◆ **STATED PROBLEM**: Copy out each line that mentions the word "this".

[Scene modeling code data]
▶

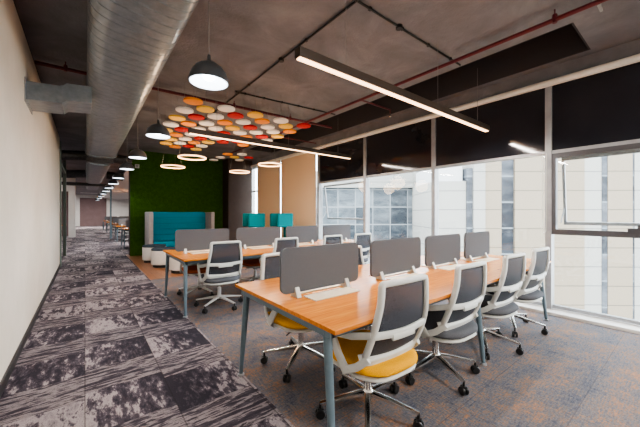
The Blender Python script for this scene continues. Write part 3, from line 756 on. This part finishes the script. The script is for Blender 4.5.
# ------------------------------------------------------------------ light
W = bpy.data.worlds.new('sky'); bpy.context.scene.world = W; W.use_nodes = True
bg = W.node_tree.nodes['Background']; bg.inputs[0].default_value = (.86, .93, 1.0, 1); bg.inputs[1].default_value = 7.0
S = bpy.data.lights.new('sun', 'SUN'); S.energy = 3.0; S.angle = .02; S.color = (1, .96, .9)
so = bpy.data.objects.new('sun', S); so.rotation_euler = Vector((.75, .25, -.75)).to_track_quat('-Z', 'Y').to_euler(); COL.objects.link(so)
def area(name, loc, rot, sx, sy, e, colr=(1, 1, 1), portal=False):
    L = bpy.data.lights.new(name, 'AREA'); L.shape = 'RECTANGLE'; L.size = sx; L.size_y = sy; L.energy = e; L.color = colr
    if portal: L.cycles.is_portal = True
    o = bpy.data.objects.new(name, L); o.location = loc; o.rotation_euler = rot; COL.objects.link(o); return o
area('strip_glow', (2.89, 1.86, 2.44), (0, 0, 0), 3.2, .05, 60, (1, .92, .84))
area('strip_glow', (2.82, 4.60, 2.46), (0, 0, 0), 3.1, .05, 50, (1, .92, .84))
# added fill lights with panels: behind the camera, annex, left bays, aisle end
for x, y, z, e in ((.3, -1.6, 3.25, 90), (2.6, -1.6, 3.25, 110), (3.0, 15, 2.93, 240), (3.0, 25, 2.93, 260), (-2.6, 13, 3.2, 60), (-2.6, 20, 3.2, 60), (.3, 35, 3.2, 420)):
    p_ = MB().box(x - .62, x + .62, y - .32, y + .32, z + .004, z + .03).build('fill_light_panel', M['white_ceil'])
    tag(p_, 'flat white panel of an added fill light at %s' % {(.3, -1.6): 'the aisle side behind the viewpoint', (2.6, -1.6): 'the window side behind the viewpoint', (3.0, 15): 'the near part of the annex', (3.0, 25): 'the far part of the annex', (-2.6, 13): 'the near left bay', (-2.6, 20): 'the far left bay', (.3, 35): 'the far end of the aisle'}[(x, y)], 'fill light')
    area('added_fill_light', (x, y, z), (0, 0, 0), 1.2, .6, e, (1, .95, .88))

# ------------------------------------------------------------------ camera
cam = bpy.data.cameras.new('camera'); cam.sensor_width = 36; cam.lens = 298 / 640 * 36; cam.clip_end = 500
co = bpy.data.objects.new('camera', cam); co.location = (0, 0, 1.32); co.rotation_euler = (PI / 2, 0, -th); COL.objects.link(co)
sc = bpy.context.scene; sc.camera = co
sc.view_settings.view_transform = 'AgX'; sc.view_settings.look = 'AgX - Medium High Contrast'; sc.view_settings.exposure = .62
sc.cycles.use_denoising = True
sc.cycles.max_bounces = 8; sc.cycles.diffuse_bounces = 4; sc.cycles.transparent_max_bounces = 12; sc.cycles.sample_clamp_indirect = 6
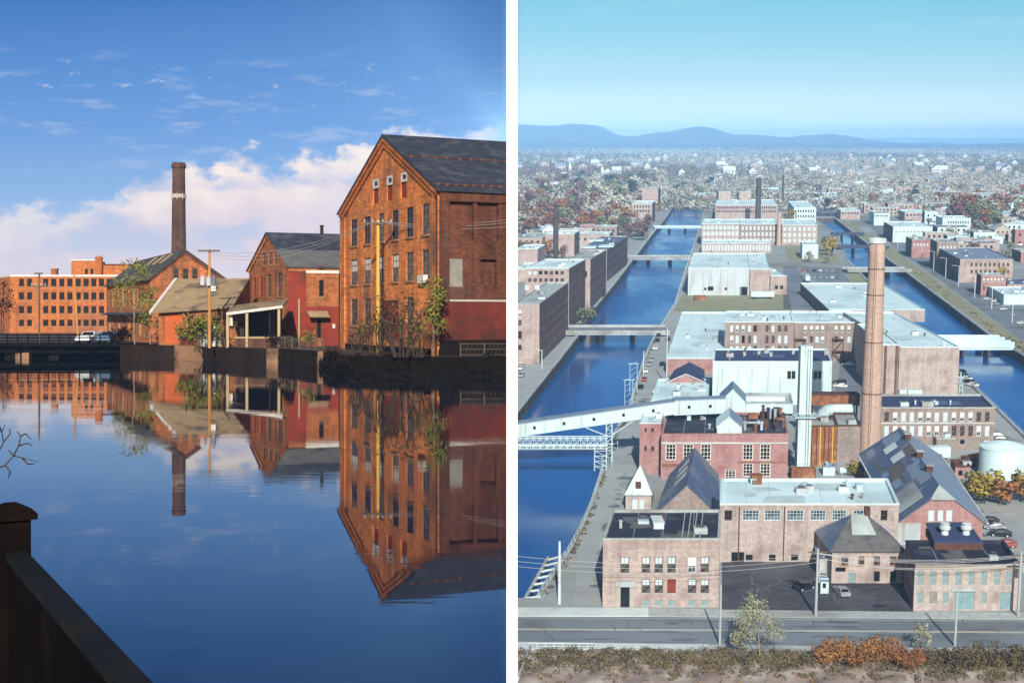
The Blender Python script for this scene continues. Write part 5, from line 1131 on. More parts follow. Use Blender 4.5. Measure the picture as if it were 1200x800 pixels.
# inclined conveyor gallery on legs, with the hopper house it runs into
Yc = 331.0; cl, cm, cr = at_depth(MR, 602, 505, Yc), at_depth(MR, 790, 478, Yc), at_depth(MR, 850, 475.5, Yc)
R = thing('conveyor_gallery', 'long white inclined conveyor gallery crossing the canal on a lattice leg', 'conveyor', MR, (cl.x, Yc, 0)); p = Vector((cl.x, Yc, 0)); m = MB(); mr_ = MB(); mw = MB()
for a, b, hh in ((cl, cm, 3.4), (cm, cr, 3.9)):
    a_, b_ = a - p, b - p; P = [(a_.x, 0, a_.z - hh / 2), (b_.x, 0, b_.z - hh / 2), (b_.x, 0, b_.z + hh / 2), (a_.x, 0, a_.z + hh / 2)]; Q = [(x, 3.2, z) for x, y, z in P]
    m.poly(P, 'white_wall'); m.poly(Q[::-1], 'white_wall'); m.poly([P[0], Q[0], Q[1], P[1]], 'white_wall'); m.poly([P[1], Q[1], Q[2], P[2]], 'white_wall'); m.poly([P[0], P[3], Q[3], Q[0]], 'white_wall')
    mr_.slab([(a_.x - .1, -.25, a_.z + hh / 2 + .16), (b_.x + .1, -.25, b_.z + hh / 2 + .16), (b_.x + .1, 3.45, b_.z + hh / 2 + .16), (a_.x - .1, 3.45, a_.z + hh / 2 + .16)], .14, 'slate_pale')
    for k in range(5 if a is cl else 2):
        f = (k + .7) / (5.4 if a is cl else 2.4); q = a_.lerp(b_, f); mw.box(q.x - .35, q.x + .35, -.06, -.003, q.z - .3, q.z + .5, 'glass_dark')
m.build('gallery', R); sm_ = MB()
for a, b, hh, n in ((cl, cm, 3.4, 16), (cm, cr, 3.9, 5)):
    for k in range(1, n): q = (a - p).lerp(b - p, k / n); sm_.box(q.x - .06, q.x + .06, -.05, -.003, q.z - hh / 2, q.z + hh / 2, 'steel_pale')
    for s in (-1, 1): u, v = a - p, b - p; z = s * (hh / 2 - .12); sm_.tube((u.x, -.04, u.z + z), (v.x, -.04, v.z + z), .1, n=4, m='steel_pale')
sm_.build('rib', R); mr_.build('roof', R); mw.build('window', R)
lx = at_depth(MR, 714, 500, Yc).x - p.x; zt = cl.lerp(cm, (lx) / (cm.x - cl.x)).z - 1.7
m = MB()
for dx in (-.8, .8):
    for dy in (.2, 3.0): m.tube((lx + dx, dy, 0), (lx + dx * .9, dy, zt), .2, n=6, m='steel_pale')
for z in np.arange(1.2, zt - 1, 1.8): m.tube((lx - .8, .2, z), (lx + .8, .2, z + 1.6), .1, n=5, m='steel_pale'); m.tube((lx - .8, .2, z), (lx + .8, .2, z), .1, n=5, m='steel_pale')
m.tube((lx, .2, zt - 3.4), (lx - 6, .2, zt - 1.0), .16, n=5, m='steel_pale'); m.tube((lx, .2, zt - 3.4), (lx + 6, .2, zt + .6), .16, n=5, m='steel_pale'); m.build('leg', R)
lx2 = at_depth(MR, 808, 480, Yc).x - p.x; m = MB(); m.box(lx2 - .5, lx2 + .5, .6, 2.6, 0, cm.z - 1.9, 'steel_pale'); m.build('leg', R)
def gable_box(name, lb, x0, x1, yb, yt, yr, dep, wm, rm, cat='shed'):
    a, b = g2(x0, yb), g2(x1, yb); b.y = a.y; o, d = ray(MR, x0, yt); h = o.z + d.z * a.y / d.y; o, d = ray(MR, x0, yr); hr = o.z + d.z * a.y / d.y; e = V2((KV * dep, dep)); L = b.x - a.x
    R, loc, p = shell(MR, name, lb, cat, [a, b, b + e, a + e], -.05, h, wm, {}, {0: [(0, h), (L / 2, hr), (L, h)], 2: [(0, h), (L / 2, hr), (L, h)]})
    for s, sg in ((0, -1), (L, 1)):
        m = MB(); m.slab([Vector((s + sg * .3, -.3, h - .05 - p.z)), Vector((s + e.x + sg * .3, dep + .3, h - .05 - p.z)), Vector((L / 2 + e.x, dep + .3, hr + .15 - p.z)), Vector((L / 2, -.3, hr + .15 - p.z))], .14, rm[0 if sg < 0 else 1]); m.build('roof', R)
    return R
gable_box('hopper_house', 'grey-roofed white hopper house at the top end of the conveyor', 843, 872, 515, 470, 455, 11, 'white_wall', ('slate_pale', 'slate_pale'))
gable_box('gabled_penthouse', 'small white gabled penthouse at the back of the boiler house roof', 839, 868, 560, 500, 488, 10, 'white_wall', ('white_roof', 'slate_pale'))
# lattice pipe bridge over the canal
a, b = at_depth(MR, 601.5, 519.5, 322), at_depth(MR, 712, 519.5, 322); R = thing('lattice_footbridge', 'pale lattice pipe bridge over the canal just below the conveyor', 'bridge', MR, (max(a.x, XW + .05), 322, a.z - 1.9)); Lb = b.x - max(a.x, XW + .05); m = MB()
for y in (0, 2.2):
    for z in (.6, 3.2): m.tube((0, y, z), (Lb, y, z), .16, n=5, m='steel_pale')
    n = 14
    for k in range(n): x0, x1 = Lb * k / n, Lb * (k + 1) / n; m.tube((x0, y, .6), (x1, y, 3.2), .09, n=4, m='steel_pale'); m.tube((x1, y, .6), (x0, y, 3.2), .07, n=4, m='steel_pale'); m.tube((x0, y, .6), (x0, y, 3.2), .09, n=4, m='steel_pale')
m.build('truss', R); m = MB()
for x in (Lb - .3, Lb - 3.2):
    for y in (0, 2.2): m.tube((x, y, -(a.z - 1.9)), (x, y, .6), .16, n=5, m='steel_pale')
for k in range(4): z0_ = -(a.z - 1.9) * (1 - k / 4); z1_ = -(a.z - 1.9) * (1 - (k + 1) / 4); m.tube((Lb - .3, 0, z0_), (Lb - 3.2, 0, z1_), .09, n=4, m='steel_pale'); m.tube((Lb - .3, 0, z1_), (Lb - 3.2, 0, z1_), .09, n=4, m='steel_pale')
m.build('leg', R); m = MB(); m.tube((0, .7, 1.2), (Lb, .7, 1.2), .42, n=10, m='white_wall'); m.tube((0, 1.6, 1.1), (Lb, 1.6, 1.1), .3, n=10, m='steel_pale'); m.build('pipe', R); m = MB(); m.box(0, Lb, .1, 2.1, .3, .42, 'concrete'); m.build('deck', R)
# white frames standing along the quay
for k, (x, yb, yt) in enumerate(((703, 548, 520), (711, 528, 500), (730, 482, 445), (736, 462, 426))):
    q = g2(x, yb); o, d = ray(MR, x, yt); z = o.z + d.z * q.y / d.y; m = MB()
    for dx in (0, 2.4): m.tube((dx, 0, 0), (dx, 0, z), .085, n=5, m='steel_pale')
    for zz in np.arange(1, z, 1.7): m.tube((0, 0, zz), (2.4, 0, zz + 1.4), .05, n=4, m='steel_pale')
    m.tube((-.5, 0, z), (2.9, 0, z), .13, n=5, m='steel_pale'); single(m, 'quay_gantry', 'pale steel lattice gantry standing on the quay beside the canal', 'gantry', MR, (q.x + .5, q.y, 0), group='steel gantries on the quay')
# dock cribbing in the canal corner
pts = [(663, 645), (629, 704)]; a, b = g2(663, 646), g2(633, 702); R = thing('dock_frame', 'open white ladder-like dock frame in the near canal corner', 'dock', MR, (a.x, a.y, 0)); m = MB(); d = b - a
m.tube((-3.6, -2, -.6), (d.x - 3.2, d.y, -.6), .35, n=6, m='concrete'); m.tube((-.3, 0, -.2), (d.x + .3, d.y, -.2), .3, n=6, m='concrete')
for k in range(7): f = (k + .4) / 7; q = d * f; m.tube((q.x, q.y, -.25), (q.x - 3.4, q.y - 2 * (1 - f), -.6), .22, n=6, m='concrete_white')
m.build('frame', R); m = MB()
for k in range(4): f = (k + .5) / 4; q = d * f; m.tube((q.x - 3.4, q.y - 2 * (1 - f), -5), (q.x - 3.4, q.y - 2 * (1 - f), -.4), .25, n=6, m='dark_wood')
m.build('pile', R)
# R10 rusty precipitator and its duct
R, loc, p, h, fp = rb('rusty_bin', 'rusty corrugated iron bin building between the white stack and the tall chimney', 947.5, 980, 546, 499.5, 490, 'rust_iron', 'grey_roof', coping='rust_dark')
m = MB()
for x in (951, 957, 961, 966, 971, 975.5): s, z = onwall(MR, fp[0], fp[1], x, 520); m.box(s - .12, s + .12, -.2, -.003, .2, h, 'pole_yellow' if x in (961, 975.5) else 'rust_dark')
m.build('rib', R)
R, loc, p, h, fp = rb('grey_hopper_block', 'dark grey rusted hopper block beside the foot of the tall chimney', 980.5, 1007, 540, 499, 484, 'brown_brick', 'grey_roof', [([(984, 990), (994, 1000)], 503, 513, 'board'), ([(984, 992), (995, 1001)], 517, 534, 'board')], coping='rust_dark')
q = g2(962, 556); m = MB()
R = thing('flue_duct', 'rusty red flue box with a fat white elbow pipe running into the tall chimney', 'duct', MR, (q.x, 352, 0)); p = Vector((q.x, 352, 0)); P = lambda x, y, Y: at_depth(MR, x, y, Y) - p
a, b = P(947, 475, 356), P(1008, 463, 356); m = MB(); m.box(a.x, b.x, a.y, a.y + 4, a.z, b.z, 'rust_iron'); m.box(a.x, b.x, a.y - .15, a.y + 4.1, b.z + .003, b.z + .3, 'rust_dark'); m.build('flue_box', R)
m = MB(); pts = [P(1000, 480, 352), P(975, 480, 352)]
for k in range(25): an = math.pi / 2 * k / 24; c = P(975, 489, 352); e = P(975, 480, 352); rr = e.z - c.z; pts.append(Vector((c.x - rr * math.sin(an) * 1.3, c.y, c.z + rr * math.cos(an))))
for u, v in zip(pts, pts[1:]): m.tube(u, v, 1.55, 1.55, 14, 'white_wall')
m.build('elbow_pipe', R)
m = MB()
for x in (952, 985, 1004): a = P(x, 472, 357.5); m.tube((a.x, a.y, 0), (a.x, a.y, a.z), .25, n=6, m='rust_dark')
m.build('support', R)
R, loc, p, h, fp = rb('white_booth', 'tiny white booth with a dark lid in the yard behind the factory', 964.5, 978, 557, 547, 543.5, 'white_wall', 'slate_pale', coping='slate_pale')
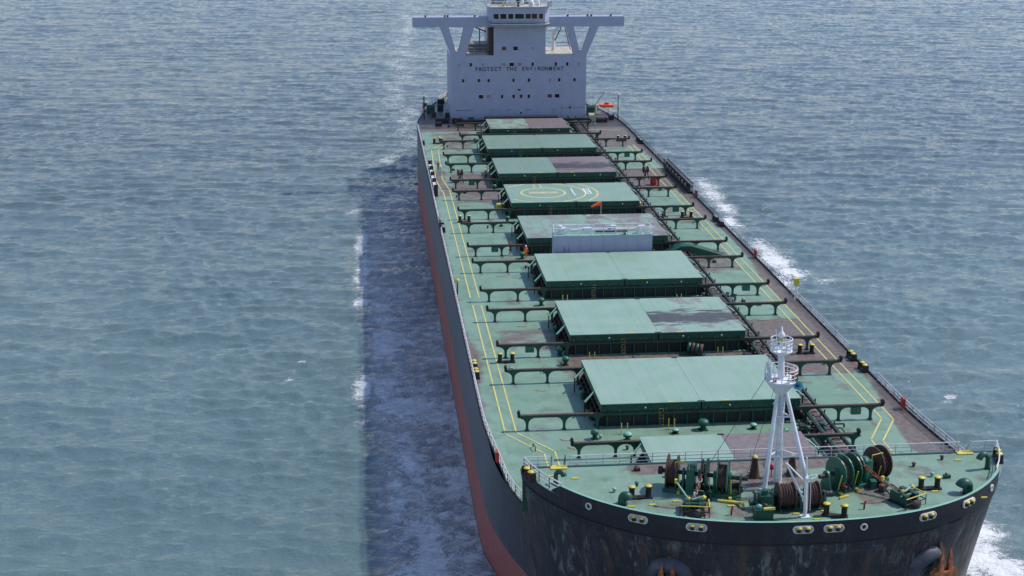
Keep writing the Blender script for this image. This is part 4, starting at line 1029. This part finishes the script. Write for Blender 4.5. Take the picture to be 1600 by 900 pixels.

◀

◆ **WRITTEN REPLY**:
The Blender Python script for this scene continues. Write part 3, from line 756 on. This part finishes the script. The script is for Blender 4.5.
The Blender Python script for this scene continues. Write part 5, from line 1131 on. More parts follow. Use Blender 4.5. Measure the picture as if it were 1200x800 pixels.
Keep writing the Blender script for this image. This is part 4, starting at line 1029. This part finishes the script. Write for Blender 4.5. Take the picture to be 1600 by 900 pixels.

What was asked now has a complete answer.